Young-Allen said FERC has never undertaken a programmatic environmental impact statement. The commission “does not engage in regional planning exercises that would result in the selection of one project over another,” she said.

Instead, FERC’s policy has been to “allow market forces to influence where projects would be situated,” she said.

The route of the Mountain Valley Pipeline in Virginia would cross the counties of Giles, Montgomery, Craig, Roanoke, Franklin and Pittsylvania.

Opponents of the 42-inch-diameter pipeline cite a host of concerns that include impacts to the environment, property values, viewsheds and safety.

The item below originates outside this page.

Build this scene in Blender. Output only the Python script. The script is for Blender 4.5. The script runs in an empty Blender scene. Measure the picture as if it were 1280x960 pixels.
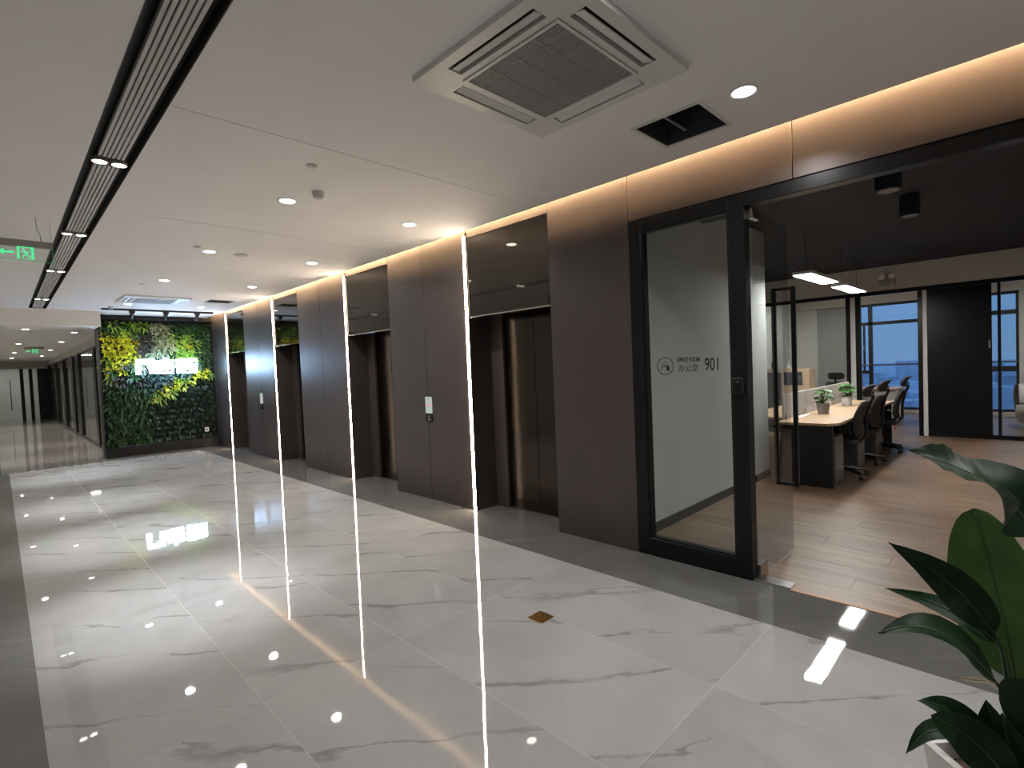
import bpy, bmesh, math, random
from mathutils import Vector, Matrix
R = math.radians
SC = bpy.context.scene
COL = SC.collection

# ------------------------------------------------------------------ camera
cam_d = bpy.data.cameras.new('camera')
cam = bpy.data.objects.new('camera', cam_d); COL.objects.link(cam)
cam_d.sensor_fit = 'HORIZONTAL'; cam_d.sensor_width = 36.0
cam_d.lens = 36.0 * 646.68 / 1280.0
cam_d.clip_start = 0.02; cam_d.clip_end = 3000
CAM = (0.0, 0.0, 1.54)
ax = Vector((0.70807, -0.70490, -0.04150)).normalized()          # camera right in the world
ay0 = Vector((0.05307, -0.00549, 0.99857))
az = ax.cross(ay0).normalized()                                   # camera back
ay = az.cross(ax).normalized()
cam.matrix_world = Matrix(((ax.x, ay.x, az.x, CAM[0]), (ax.y, ay.y, az.y, CAM[1]), (ax.z, ay.z, az.z, CAM[2]), (0, 0, 0, 1)))
SC.camera = cam

# ------------------------------------------------------------------ world: blue dusk
W = bpy.data.worlds.new('dusk'); SC.world = W; W.use_nodes = True
nt = W.node_tree; nt.nodes.clear()
wo = nt.nodes.new('ShaderNodeOutputWorld'); bg = nt.nodes.new('ShaderNodeBackground')
tc = nt.nodes.new('ShaderNodeTexCoord'); sx = nt.nodes.new('ShaderNodeSeparateXYZ'); cr = nt.nodes.new('ShaderNodeValToRGB')
nt.links.new(tc.outputs['Generated'], sx.inputs[0]); nt.links.new(sx.outputs['Z'], cr.inputs[0])
cr.color_ramp.elements[0].position = 0.0; cr.color_ramp.elements[0].color = (0.115, 0.215, 0.40, 1)
cr.color_ramp.elements[1].position = 0.35; cr.color_ramp.elements[1].color = (0.10, 0.25, 0.56, 1)
nt.links.new(cr.outputs[0], bg.inputs[0]); bg.inputs[1].default_value = 1.3
nt.links.new(bg.outputs[0], wo.inputs[0])

# ------------------------------------------------------------------ view
vs = SC.view_settings
vs.view_transform = 'Standard'; vs.look = 'None'; vs.gamma = 1.0; vs.use_curve_mapping = False
vs.exposure = 0.12
SC.cycles.use_denoising = True
SC.cycles.sample_clamp_indirect = 4.0
SC.cycles.max_bounces = 10
SC.cycles.caustics_reflective = False; SC.cycles.caustics_refractive = False

# light levels (all real lamps of the place)
P_DOWN = 13.0        # lobby downlight, W
P_TROUGH = 360.0     # trough spot, W
P_COVE = 200.0        # cove strip emission
P_STRIP = 55.0      # vertical strip emission
P_SIGN = 42.0
P_PANEL = 62.0      # office pendant emission
P_TRACK = 40.0
P_CORR = 34.0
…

Proponents say the pipeline will help the nation convert to the use of natural gas for power generation, enhance energy independence and provide other economic benefits.

Bay’s letter to Goodlatte noted that FERC “does not direct the development of the gas industry’s infrastructure, either on a broad regional basis or in the design of specific projects.”

Bill Wolf of Preserve Craig County responded.

“Whether that’s true or not, FERC most certainly determines the environmental impact of the industry’s infrastructure,” Wolf said.

“The FERC has a clear and public duty and responsibility to perform this broader regional impact study,” he said.

Roberta Bondurant, a member of Preserve Roanoke, agreed. Both she and the Water and Power Law Group cited occasions when a programmatic environmental impact statement has been prepared in years past by cooperating federal agencies for projects requiring federal approval.

“Chairman Bay’s response to Congressman Goodlatte seems to be, in part, that a PEIS is not possible [at FERC] ‘because we’ve never done this before,’ ” Bondurant said.

Natalie Cox, a spokeswoman for Mountain Valley, has said the company does not believe a PEIS is warranted because the project “is not dependent upon, and does not trigger, the other proposed pipeline projects.”